**Exercise description**
Copy out, from the entries below, each line holding the string "follow".

Start of Task material

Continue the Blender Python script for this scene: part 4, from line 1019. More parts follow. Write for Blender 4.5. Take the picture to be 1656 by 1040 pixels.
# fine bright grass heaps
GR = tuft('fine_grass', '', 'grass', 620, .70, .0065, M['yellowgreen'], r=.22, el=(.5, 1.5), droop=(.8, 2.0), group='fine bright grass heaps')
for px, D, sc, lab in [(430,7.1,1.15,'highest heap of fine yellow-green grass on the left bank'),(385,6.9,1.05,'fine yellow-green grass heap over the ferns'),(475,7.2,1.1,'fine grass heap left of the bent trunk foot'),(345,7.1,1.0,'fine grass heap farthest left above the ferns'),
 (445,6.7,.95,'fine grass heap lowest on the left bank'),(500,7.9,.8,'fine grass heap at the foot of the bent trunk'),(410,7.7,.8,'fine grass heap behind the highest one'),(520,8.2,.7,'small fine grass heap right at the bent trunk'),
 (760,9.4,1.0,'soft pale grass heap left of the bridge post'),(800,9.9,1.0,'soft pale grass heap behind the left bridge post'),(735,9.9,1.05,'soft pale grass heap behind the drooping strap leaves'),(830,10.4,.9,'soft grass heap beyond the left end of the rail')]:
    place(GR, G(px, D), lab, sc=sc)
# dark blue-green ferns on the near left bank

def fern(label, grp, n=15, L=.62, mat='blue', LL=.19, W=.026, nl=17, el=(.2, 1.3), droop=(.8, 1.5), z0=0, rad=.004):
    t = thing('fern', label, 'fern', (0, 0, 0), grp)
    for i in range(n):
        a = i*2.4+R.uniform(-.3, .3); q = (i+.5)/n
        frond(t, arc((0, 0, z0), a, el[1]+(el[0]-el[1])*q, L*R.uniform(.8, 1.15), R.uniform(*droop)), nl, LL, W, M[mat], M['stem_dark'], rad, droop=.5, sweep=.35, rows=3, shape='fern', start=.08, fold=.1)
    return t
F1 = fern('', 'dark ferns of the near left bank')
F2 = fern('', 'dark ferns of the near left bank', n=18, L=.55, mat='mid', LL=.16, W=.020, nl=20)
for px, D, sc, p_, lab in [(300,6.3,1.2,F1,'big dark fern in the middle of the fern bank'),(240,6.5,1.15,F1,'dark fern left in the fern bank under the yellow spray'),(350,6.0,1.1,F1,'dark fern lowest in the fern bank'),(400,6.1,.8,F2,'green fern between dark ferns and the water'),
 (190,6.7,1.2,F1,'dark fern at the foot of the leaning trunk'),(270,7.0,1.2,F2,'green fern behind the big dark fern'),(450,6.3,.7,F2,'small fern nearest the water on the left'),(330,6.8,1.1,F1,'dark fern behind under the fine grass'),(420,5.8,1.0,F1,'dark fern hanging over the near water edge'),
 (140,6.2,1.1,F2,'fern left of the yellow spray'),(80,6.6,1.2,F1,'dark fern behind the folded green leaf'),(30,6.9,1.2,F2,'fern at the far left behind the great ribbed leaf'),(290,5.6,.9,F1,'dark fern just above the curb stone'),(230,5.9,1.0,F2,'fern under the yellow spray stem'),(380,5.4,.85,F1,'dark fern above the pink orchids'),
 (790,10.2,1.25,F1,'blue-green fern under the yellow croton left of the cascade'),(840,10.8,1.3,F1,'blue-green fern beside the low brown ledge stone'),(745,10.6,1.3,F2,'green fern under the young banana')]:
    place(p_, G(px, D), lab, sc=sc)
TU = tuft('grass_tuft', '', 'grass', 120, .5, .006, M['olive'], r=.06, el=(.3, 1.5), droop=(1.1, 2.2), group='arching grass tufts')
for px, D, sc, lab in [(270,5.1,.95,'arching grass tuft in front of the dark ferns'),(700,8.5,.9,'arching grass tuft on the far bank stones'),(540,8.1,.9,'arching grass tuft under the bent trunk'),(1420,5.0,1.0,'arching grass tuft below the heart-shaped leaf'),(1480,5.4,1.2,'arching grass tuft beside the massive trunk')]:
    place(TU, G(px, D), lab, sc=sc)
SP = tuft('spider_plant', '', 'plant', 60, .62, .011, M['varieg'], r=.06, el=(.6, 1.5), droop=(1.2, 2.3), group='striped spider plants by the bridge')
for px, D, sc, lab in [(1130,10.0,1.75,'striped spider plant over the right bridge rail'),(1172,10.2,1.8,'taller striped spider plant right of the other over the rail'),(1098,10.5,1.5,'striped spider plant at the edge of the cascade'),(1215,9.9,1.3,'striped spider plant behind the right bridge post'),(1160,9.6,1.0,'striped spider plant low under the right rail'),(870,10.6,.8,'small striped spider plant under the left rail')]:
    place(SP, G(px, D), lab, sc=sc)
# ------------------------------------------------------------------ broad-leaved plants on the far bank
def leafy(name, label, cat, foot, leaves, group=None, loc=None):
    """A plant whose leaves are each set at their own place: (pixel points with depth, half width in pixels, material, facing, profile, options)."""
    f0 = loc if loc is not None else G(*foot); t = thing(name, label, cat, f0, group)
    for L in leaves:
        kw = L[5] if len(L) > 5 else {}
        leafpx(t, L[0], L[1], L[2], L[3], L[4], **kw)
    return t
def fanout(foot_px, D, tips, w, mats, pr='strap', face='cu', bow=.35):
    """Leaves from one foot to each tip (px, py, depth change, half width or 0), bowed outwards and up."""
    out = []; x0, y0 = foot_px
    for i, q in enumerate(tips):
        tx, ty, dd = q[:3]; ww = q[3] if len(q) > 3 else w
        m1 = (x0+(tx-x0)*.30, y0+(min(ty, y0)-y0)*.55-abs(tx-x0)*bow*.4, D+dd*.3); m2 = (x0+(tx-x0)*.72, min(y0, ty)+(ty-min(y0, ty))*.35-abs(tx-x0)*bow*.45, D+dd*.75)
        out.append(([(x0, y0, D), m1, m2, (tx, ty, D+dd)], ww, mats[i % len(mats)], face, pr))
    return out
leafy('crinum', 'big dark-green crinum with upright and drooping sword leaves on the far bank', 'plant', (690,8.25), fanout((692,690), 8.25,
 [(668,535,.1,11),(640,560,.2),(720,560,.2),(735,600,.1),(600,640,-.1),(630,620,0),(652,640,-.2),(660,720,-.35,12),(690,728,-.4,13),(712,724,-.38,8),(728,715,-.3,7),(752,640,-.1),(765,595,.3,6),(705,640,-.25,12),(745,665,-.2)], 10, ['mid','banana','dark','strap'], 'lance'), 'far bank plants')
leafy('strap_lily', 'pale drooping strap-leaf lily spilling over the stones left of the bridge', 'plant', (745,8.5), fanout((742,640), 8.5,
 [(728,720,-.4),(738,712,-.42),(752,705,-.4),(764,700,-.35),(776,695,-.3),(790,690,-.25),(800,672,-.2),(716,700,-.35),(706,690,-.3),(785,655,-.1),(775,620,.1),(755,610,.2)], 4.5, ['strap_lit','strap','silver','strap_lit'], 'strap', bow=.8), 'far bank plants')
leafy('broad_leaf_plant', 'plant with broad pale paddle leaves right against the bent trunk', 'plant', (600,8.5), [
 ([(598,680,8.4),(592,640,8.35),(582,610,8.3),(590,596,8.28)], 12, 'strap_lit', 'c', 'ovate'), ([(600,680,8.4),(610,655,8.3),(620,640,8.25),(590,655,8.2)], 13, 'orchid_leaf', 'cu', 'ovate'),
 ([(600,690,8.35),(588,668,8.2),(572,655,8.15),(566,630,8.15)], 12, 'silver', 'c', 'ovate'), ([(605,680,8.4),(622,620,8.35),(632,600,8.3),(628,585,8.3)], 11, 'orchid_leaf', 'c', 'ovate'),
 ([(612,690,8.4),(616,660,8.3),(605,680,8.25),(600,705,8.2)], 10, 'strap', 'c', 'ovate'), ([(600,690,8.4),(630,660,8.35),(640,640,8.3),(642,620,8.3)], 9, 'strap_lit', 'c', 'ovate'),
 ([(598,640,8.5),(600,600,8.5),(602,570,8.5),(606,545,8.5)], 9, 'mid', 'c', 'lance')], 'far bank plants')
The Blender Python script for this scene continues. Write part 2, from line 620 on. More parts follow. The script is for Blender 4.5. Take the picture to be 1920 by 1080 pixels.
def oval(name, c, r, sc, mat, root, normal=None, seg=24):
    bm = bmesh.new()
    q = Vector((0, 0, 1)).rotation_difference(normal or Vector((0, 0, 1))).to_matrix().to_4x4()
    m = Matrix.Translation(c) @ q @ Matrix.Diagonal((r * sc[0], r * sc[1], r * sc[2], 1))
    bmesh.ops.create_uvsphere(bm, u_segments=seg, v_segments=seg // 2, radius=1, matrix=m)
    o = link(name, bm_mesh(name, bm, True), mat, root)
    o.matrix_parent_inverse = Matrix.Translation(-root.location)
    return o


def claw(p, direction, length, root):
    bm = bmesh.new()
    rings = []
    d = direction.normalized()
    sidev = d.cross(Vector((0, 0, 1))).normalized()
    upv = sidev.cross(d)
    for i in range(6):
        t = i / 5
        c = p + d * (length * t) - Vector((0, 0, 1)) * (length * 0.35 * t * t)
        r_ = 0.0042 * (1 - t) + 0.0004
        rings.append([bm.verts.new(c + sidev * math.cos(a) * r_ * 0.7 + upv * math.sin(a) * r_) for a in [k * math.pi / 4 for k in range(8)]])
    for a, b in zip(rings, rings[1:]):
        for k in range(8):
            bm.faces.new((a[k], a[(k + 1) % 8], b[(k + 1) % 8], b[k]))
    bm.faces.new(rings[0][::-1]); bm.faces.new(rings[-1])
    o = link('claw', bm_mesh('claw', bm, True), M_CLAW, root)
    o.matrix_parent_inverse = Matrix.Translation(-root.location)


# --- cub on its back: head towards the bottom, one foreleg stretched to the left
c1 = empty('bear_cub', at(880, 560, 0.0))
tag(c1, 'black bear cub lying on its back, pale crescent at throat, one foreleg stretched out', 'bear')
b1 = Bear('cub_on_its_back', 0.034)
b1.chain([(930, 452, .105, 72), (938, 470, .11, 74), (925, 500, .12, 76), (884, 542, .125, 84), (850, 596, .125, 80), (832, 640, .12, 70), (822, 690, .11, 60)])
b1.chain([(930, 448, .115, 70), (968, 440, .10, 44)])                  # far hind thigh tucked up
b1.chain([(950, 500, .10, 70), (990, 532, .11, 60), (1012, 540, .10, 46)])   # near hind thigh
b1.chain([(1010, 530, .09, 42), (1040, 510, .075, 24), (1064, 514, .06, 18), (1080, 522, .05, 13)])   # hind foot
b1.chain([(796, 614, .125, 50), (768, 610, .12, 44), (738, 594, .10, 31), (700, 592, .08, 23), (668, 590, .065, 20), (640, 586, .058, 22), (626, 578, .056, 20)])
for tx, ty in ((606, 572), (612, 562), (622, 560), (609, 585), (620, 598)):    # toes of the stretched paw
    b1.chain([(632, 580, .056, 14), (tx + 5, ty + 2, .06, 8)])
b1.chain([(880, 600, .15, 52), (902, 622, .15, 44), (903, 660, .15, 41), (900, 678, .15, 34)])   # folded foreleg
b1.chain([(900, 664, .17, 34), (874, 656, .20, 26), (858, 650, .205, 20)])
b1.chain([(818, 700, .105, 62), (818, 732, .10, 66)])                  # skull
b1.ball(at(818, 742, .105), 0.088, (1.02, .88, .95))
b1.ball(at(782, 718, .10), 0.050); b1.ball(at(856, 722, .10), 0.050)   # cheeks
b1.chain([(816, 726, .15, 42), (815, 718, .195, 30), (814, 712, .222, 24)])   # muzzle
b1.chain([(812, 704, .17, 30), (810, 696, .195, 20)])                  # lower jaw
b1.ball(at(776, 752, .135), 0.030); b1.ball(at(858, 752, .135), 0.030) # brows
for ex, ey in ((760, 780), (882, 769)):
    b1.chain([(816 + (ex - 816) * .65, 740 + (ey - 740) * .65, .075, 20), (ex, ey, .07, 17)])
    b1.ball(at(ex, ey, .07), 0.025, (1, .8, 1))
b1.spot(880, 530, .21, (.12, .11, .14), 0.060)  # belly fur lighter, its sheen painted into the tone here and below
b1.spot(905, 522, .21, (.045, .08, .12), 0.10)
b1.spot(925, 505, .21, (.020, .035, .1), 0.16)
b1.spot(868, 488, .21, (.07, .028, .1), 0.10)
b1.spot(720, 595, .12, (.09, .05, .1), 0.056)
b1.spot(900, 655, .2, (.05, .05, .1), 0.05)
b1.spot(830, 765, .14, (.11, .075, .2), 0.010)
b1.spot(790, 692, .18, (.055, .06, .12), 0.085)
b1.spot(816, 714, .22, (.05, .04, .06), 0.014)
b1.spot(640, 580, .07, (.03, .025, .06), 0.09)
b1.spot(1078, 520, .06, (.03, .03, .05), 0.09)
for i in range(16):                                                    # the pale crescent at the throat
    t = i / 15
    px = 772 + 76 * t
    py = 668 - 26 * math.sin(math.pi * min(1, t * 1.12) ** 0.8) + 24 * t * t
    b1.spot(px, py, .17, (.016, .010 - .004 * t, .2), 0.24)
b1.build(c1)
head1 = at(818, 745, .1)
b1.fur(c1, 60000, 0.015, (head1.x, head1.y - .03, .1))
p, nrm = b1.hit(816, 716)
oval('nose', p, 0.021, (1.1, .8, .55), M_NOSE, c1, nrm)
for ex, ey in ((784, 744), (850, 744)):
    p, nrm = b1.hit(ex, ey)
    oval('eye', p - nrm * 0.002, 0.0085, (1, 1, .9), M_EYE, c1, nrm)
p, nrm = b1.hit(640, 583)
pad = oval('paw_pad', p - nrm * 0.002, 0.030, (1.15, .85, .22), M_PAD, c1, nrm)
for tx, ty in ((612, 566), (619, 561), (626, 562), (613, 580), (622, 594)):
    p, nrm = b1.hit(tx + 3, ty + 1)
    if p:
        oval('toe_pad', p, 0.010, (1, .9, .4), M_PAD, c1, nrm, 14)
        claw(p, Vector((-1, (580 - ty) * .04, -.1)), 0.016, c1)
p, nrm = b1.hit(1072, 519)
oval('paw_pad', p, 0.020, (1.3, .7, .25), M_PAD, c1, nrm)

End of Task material

**The reply**
Continue the Blender Python script for this scene: part 4, from line 1019. More parts follow. Write for Blender 4.5. Take the picture to be 1656 by 1040 pixels.
The Blender Python script for this scene continues. Write part 2, from line 620 on. More parts follow. The script is for Blender 4.5. Take the picture to be 1920 by 1080 pixels.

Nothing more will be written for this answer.